New Zealand Beats Australia in Rugby Championship Opener

World champion New Zealand beat Australia 27-19 in the opening match of the southern hemisphere’s Rugby Championship to move within one win of retaining the Bledisloe Cup for a 10th straight series.

Israel Dagg and Cory Jane scored tries for the top-ranked All Blacks at Sydney’s ANZ Stadium last night and fly-halfDan Carter kicked 17 points, including a penalty with the last play to deny the Wallabies a bonus point. Nathan Sharpe got Australia’s only try, while Berrick Barnes booted 14 points.

Argentina made its debut in the annual tournament with a 27-6 loss to South Africa in Cape Town. The Springboks have won all 14 meetings with the Pumas.

As well as kicking off the expanded championship, the Australia-New Zealand game was the first of three Bledisloe Cup Tests between the teams in 2012. The Wallabies last held the trophy in 2002 and this year is the first best-of-three contest since 1998, the series having been played over two or four matches in the time since. The All Blacks will retain the Cup by winning when the teams meet at Auckland’s Eden Park on Aug. 25.

“We’ve got an opportunity to keep it if we prepare well,” All Blacks coach Steve Hansen said in a news conference. “If we go home and think we we’ve done the job already then that’s a recipe for disaster.’

In a match featuring a high error rate, the All Blacks’ superior defense denied Australia’s pacy outside backs from having any influence. New Zealand led by eight points at the break and maintained that margin at full time.

Game Rustiness

“Both teams perhaps were lacking a game under their belt,” said All Blacks captain Richie McCaw. “It’s been a while since we’ve been together and it showed. The intensity was there and it comes down to two or three opportunities.”

Australia, which won the last edition of the Tri-Nations for its first southern hemisphere title since 2001, took a 3-0 lead in the third minute after the All Blacks were penalized for deliberately wheeling the scrum.

New Zealand scored the next 18 points as Carter kicked two penalties and a conversion and fullback Dagg and winger Jane went over for tries 20 minutes apart in opposite corners.

The second try came after fumbles a minute apart by Australia’s Scott Higginbotham and Kurtley Beale, who also missed a tackle to allow Dagg to cross the try line. With halftime approaching, second-rower Sharpe crashed over after the Wallabies recycled the ball following a break by Digby Ioane near the posts and Barnes added the extras to make it 18-10.

Barnes booted two penalties either side of a Carter effort to make it 21-16 with half an hour remaining. The All Blacks playmaker restored his team’s eight-point advantage before the pair traded another set of penalties.

Record Tally

Carter’s successful kick after the full-time siren, which came after No. 8 Kieran Read had effected New Zealand’s 16th turnover, extended his world-record tally of 1,301 Test points and denied Australia a competition bonus point for losing by seven points or fewer.
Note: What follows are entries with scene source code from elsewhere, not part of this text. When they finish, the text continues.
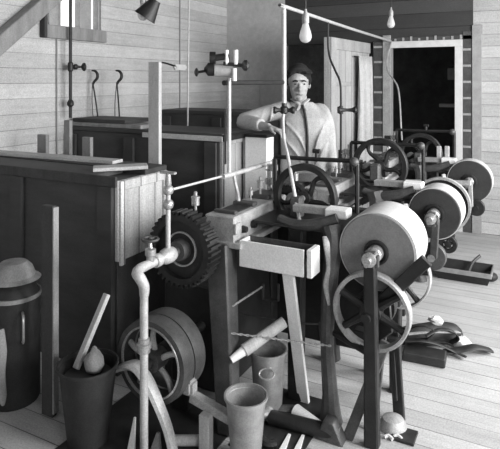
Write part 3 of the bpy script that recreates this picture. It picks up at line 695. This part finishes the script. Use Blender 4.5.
# pendant bulbs
def bulb(px, py, d, s, lab, shade=False):
    c = at(px, py, d)
    root = thing('pendant_bulb', c, lab, 'light', 'pendant bulbs')
    MB().cyl(c+V((0, 0, .085*s)), V((c.x, c.y, CH)), .004, n=8).build('cord', 'cord', root)
    MB().lathe(c, (0, 0, 1), [(.012*s, .045*s), (.018*s, .05*s), (.018*s, .085*s), (.010*s, .10*s), (.006*s, .12*s)], 14).build('socket', 'iron_light', root)
    MB().lathe(c, (0, 0, 1), [(.003*s, -.050*s), (.012*s, -.048*s), (.024*s, -.040*s), (.031*s, -.024*s), (.031*s, -.012*s), (.026*s, .010*s), (.019*s, .030*s), (.014*s, .05*s)], 20).build('glass', 'bulb', root)
    MB().tube([c+V((.006*s, 0, .03*s)), c+V((.010*s, 0, -.03*s)), c+V((0, .008*s, -.005*s)), c+V((-.010*s, 0, -.03*s)), c+V((-.006*s, 0, .03*s))], .002*s, 6, 3).build('filament', 'iron_light', root)
    if shade:
        MB().lathe(c+V((.03, .02, .01)), (.5, .3, .9), [(.065, -.05), (.068, -.05), (.03, .07), (.028, .07)], 24, True).build('shade', 'iron', root)
    return root
bulb(305.5, 33, 2.9, 1.05, 'clear bulb hanging above the nearest flywheel left of the plank door')
bulb(391, 22, 4.7, 1.05, 'small bulb hanging high above the right doorway')
bulb(143, 12, 3.2, 1.0, 'bulb with a dark tilted shade hanging over the left wall', True)

# ------------------------------------------------------------------ pails, cans and oddments on the floor
def pail(px, py, r0, r1, h, lab, m='tin', handle=True, name='pail', rim='tin'):
    b = on_z(px, py)
    root = thing(name, b, lab, 'bucket')
    MB().lathe(b, (0, 0, 1), [(.001, 0), (r0, 0), (r1, h), (r1+.005, h), (r1+.005, h-.012), (r1-.004, h-.012), (r0-.004, .006), (.001, .006)], 32, True).build('bucket_body', m, root)
    MB().ring(b, (0, 0, 1), r1+.001, r1+.008, h-.006, h+.004, 32).build('rim', rim, root)
    if handle:
        q = b+V((.4664, -.8846, 0))*(r1+.004)+V((-.01, 0, h-.05)); tx = V((.8846, .4664, 0)); ty = V((.2, -.4, -.5))
        mb = MB(); mb.tube([q+tx*.034*math.cos(2*PI*i/14)+ty*.034*math.sin(2*PI*i/14)+ty*.03 for i in range(15)], .004, 6, 1); mb.build('handle', 'steel', root)
    return root, b
pail(246, 462, .058, .082, .27, 'bright tin pail standing in front at the foot of the near machine', handle=False)
pail(268, 414, .062, .080, .30, 'tin pail with a drop handle standing behind the front pail')
tb, b = pail(88, 440, .085, .122, .33, 'dark bucket standing beneath the near tank with a stick in it', 'tin_dark', False, rim='tin_dark')
mb = MB().lathe(b+V((.01, .02, .286)), (.1, 0, 1), [(.001, 0), (.036, .006), (.046, .03), (.040, .062), (.022, .088), (.008, .108), (.001, .112)], 9)
random.seed(3); mb.v = [v+V((random.uniform(-.006, .006), random.uniform(-.006, .006), random.uniform(-.005, .005))) for v in mb.v]
mb.build('sack', 'wood_mid', label='small grey tied sack sitting in the mouth of the dark bucket', cat='sack', angle=60)
MB().cyl(b+V((0, 0, .012)), b+V((0, 0, .285)), .080, .100, 24).build('bucket_contents', 'leather', tb)
pa = b+V((-.07, .0, .29)); pb_ = on_b(107, 294, pa.y+.16)
MB().bar(pa, pb_, .032, .022).build('stick', 'wood', bevel=.003, label='pale squared stick sticking up out of the dark bucket', cat='stick')
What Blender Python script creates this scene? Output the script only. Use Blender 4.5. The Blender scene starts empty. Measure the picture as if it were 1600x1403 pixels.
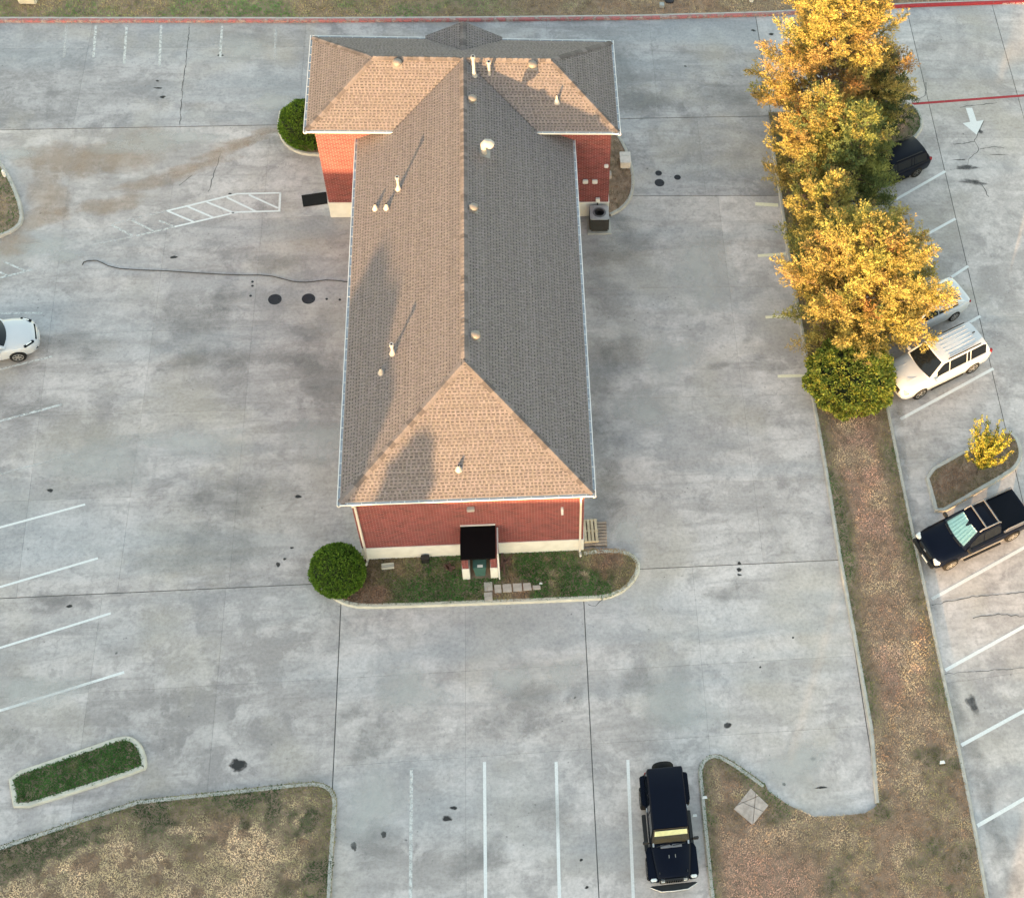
import bpy, bmesh, math, random
import numpy as np
from mathutils import Vector, Matrix
R = math.radians
random.seed(7); rng = np.random.default_rng(11)
scene = bpy.context.scene
COL = scene.collection
# ------------------------------------------------------------------ camera
F_PX, PPX, PPY = 2259.75, 1225.88, 703.54          # photo pixels (1600 x 1403)
YAW, NAD, ROLL = -0.3192, 0.5804, 0.2374
CAM = Vector((2.4898, -29.0676, 54.9654))
_rt = Vector((math.cos(YAW), math.sin(YAW), 0)); _fh = Vector((-math.sin(YAW), math.cos(YAW), 0))
FW = math.sin(NAD) * _fh + Vector((0, 0, -math.cos(NAD)))
_up = _rt.cross(FW)
RT = math.cos(ROLL) * _rt + math.sin(ROLL) * _up
UP = -math.sin(ROLL) * _rt + math.cos(ROLL) * _up
cd = bpy.data.cameras.new('camera'); cam = bpy.data.objects.new('camera', cd); COL.objects.link(cam)
cd.sensor_fit = 'HORIZONTAL'; cd.sensor_width = 36; cd.lens = F_PX / 1600 * 36
cd.shift_x = (800 - PPX) / 1600; cd.shift_y = (PPY - 701.5) / 1600
cd.clip_start = 1; cd.clip_end = 2000
m3 = Matrix((RT, UP, -FW)).transposed()
cam.matrix_world = Matrix.Translation(CAM) @ m3.to_4x4()
scene.camera = cam
# ------------------------------------------------------------------ light
SUN_EL, SUN_AZ = 4.8, 22.5            # light travels towards +Y turned 22.5 deg to +X
w = bpy.data.worlds.new('World'); scene.world = w; w.use_nodes = True
nt = w.node_tree; sky = nt.nodes.new('ShaderNodeTexSky'); sky.sky_type = 'NISHITA'; sky.sun_disc = False
sky.sun_elevation = R(SUN_EL); sky.sun_rotation = R(180 + SUN_AZ)
sky.air_density = 1.0; sky.dust_density = 0.9; sky.ozone_density = 0.0; sky.altitude = 150
bg = nt.nodes['Background']; nt.links.new(sky.outputs[0], bg.inputs[0]); bg.inputs[1].default_value = 0.15
sd = bpy.data.lights.new('sun', 'SUN'); sun = bpy.data.objects.new('sun', sd); COL.objects.link(sun)
sd.energy = 2.8; sd.angle = R(0.5); sd.color = (1.0, 0.61, 0.28)
ce, se = math.cos(R(SUN_EL)), math.sin(R(SUN_EL))
SUND = Vector((math.sin(R(SUN_AZ)) * ce, math.cos(R(SUN_AZ)) * ce, -se))
sun.rotation_euler = SUND.to_track_quat('-Z', 'Y').to_euler()
vs = scene.view_settings; vs.view_transform = 'Standard'; vs.look = 'None'; vs.gamma = 1; vs.exposure = 2.7
vs.use_curve_mapping = False
scene.render.engine = 'CYCLES'
# ------------------------------------------------------------------ helpers
def ray(u, v): return RT * ((u - PPX) / F_PX) + UP * ((PPY - v) / F_PX) + FW
def G(u, v, z=0.0):                    # photo pixel -> point on the level z
    d = ray(u, v); t = (z - CAM.z) / d.z; p = CAM + d * t; return Vector((p.x, p.y, z))
def onplane(u, v, p0, n):
    d = ray(u, v); return CAM + d * ((p0 - CAM).dot(n) / d.dot(n))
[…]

“To their credit they put us under pressure but it was really the unforced errors that put us in a difficult position,” Wallabies coach Robbie Deans said. “We have to be better, that wouldn’t be too hard I don’t think. We’ll definitely be better next week.”

Zane Kirchner, Marcell Coetzee and Bryan Habana scored tries for South Africa at Newlands stadium, while Morne Steyn kicked 12 points. Juan Martin Hernandez booted two penalties for Argentina.

Steyn opened the scoring with a fourth-minute penalty, which Hernandez matched 10 minutes later. Kirchner and Coetzee then sandwiched converted tries around another Styne penalty, before Hernandez pulled the Pumas within 20-6 at halftime.

South Africa then scored the only points of the second half in the 57th minute as Habana touched down, with Steyn converting.

The teams meet again in the second round of games Aug. 25 in Mendoza, Argentina.